PROVIDED MATERIAL:
--------

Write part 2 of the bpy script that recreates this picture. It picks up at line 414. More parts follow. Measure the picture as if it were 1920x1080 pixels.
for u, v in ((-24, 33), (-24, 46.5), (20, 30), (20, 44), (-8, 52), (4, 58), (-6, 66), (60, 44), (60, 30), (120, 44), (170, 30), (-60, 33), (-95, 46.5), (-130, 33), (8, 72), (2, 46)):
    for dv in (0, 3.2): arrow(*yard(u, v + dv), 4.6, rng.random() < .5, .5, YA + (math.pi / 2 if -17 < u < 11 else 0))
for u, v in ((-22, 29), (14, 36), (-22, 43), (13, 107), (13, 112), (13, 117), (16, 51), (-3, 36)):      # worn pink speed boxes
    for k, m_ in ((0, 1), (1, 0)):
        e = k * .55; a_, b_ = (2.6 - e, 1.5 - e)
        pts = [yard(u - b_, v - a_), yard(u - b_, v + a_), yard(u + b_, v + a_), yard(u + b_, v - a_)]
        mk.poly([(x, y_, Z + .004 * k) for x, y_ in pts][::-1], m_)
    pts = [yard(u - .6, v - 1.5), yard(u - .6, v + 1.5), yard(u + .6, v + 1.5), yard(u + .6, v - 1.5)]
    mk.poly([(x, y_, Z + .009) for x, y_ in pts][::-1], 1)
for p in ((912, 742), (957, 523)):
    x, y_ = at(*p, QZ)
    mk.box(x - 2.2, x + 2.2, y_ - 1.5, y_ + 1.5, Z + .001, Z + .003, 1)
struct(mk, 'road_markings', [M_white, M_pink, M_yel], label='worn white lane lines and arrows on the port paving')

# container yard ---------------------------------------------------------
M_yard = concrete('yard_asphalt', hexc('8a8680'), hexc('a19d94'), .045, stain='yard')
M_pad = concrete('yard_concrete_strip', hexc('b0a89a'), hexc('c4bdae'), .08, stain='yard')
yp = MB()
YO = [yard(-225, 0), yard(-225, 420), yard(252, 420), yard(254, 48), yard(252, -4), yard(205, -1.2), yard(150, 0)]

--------

TASK PROMPT: Each line of the listing should be echoed back exactly.

RESULT:
Write part 2 of the bpy script that recreates this picture. It picks up at line 414. More parts follow. Measure the picture as if it were 1920x1080 pixels.
for u, v in ((-24, 33), (-24, 46.5), (20, 30), (20, 44), (-8, 52), (4, 58), (-6, 66), (60, 44), (60, 30), (120, 44), (170, 30), (-60, 33), (-95, 46.5), (-130, 33), (8, 72), (2, 46)):
    for dv in (0, 3.2): arrow(*yard(u, v + dv), 4.6, rng.random() < .5, .5, YA + (math.pi / 2 if -17 < u < 11 else 0))
for u, v in ((-22, 29), (14, 36), (-22, 43), (13, 107), (13, 112), (13, 117), (16, 51), (-3, 36)):      # worn pink speed boxes
    for k, m_ in ((0, 1), (1, 0)):
        e = k * .55; a_, b_ = (2.6 - e, 1.5 - e)
        pts = [yard(u - b_, v - a_), yard(u - b_, v + a_), yard(u + b_, v + a_), yard(u + b_, v - a_)]
        mk.poly([(x, y_, Z + .004 * k) for x, y_ in pts][::-1], m_)
    pts = [yard(u - .6, v - 1.5), yard(u - .6, v + 1.5), yard(u + .6, v + 1.5), yard(u + .6, v - 1.5)]
    mk.poly([(x, y_, Z + .009) for x, y_ in pts][::-1], 1)
for p in ((912, 742), (957, 523)):
    x, y_ = at(*p, QZ)
    mk.box(x - 2.2, x + 2.2, y_ - 1.5, y_ + 1.5, Z + .001, Z + .003, 1)
struct(mk, 'road_markings', [M_white, M_pink, M_yel], label='worn white lane lines and arrows on the port paving')

# container yard ---------------------------------------------------------
M_yard = concrete('yard_asphalt', hexc('8a8680'), hexc('a19d94'), .045, stain='yard')
M_pad = concrete('yard_concrete_strip', hexc('b0a89a'), hexc('c4bdae'), .08, stain='yard')
yp = MB()
YO = [yard(-225, 0), yard(-225, 420), yard(252, 420), yard(254, 48), yard(252, -4), yard(205, -1.2), yard(150, 0)]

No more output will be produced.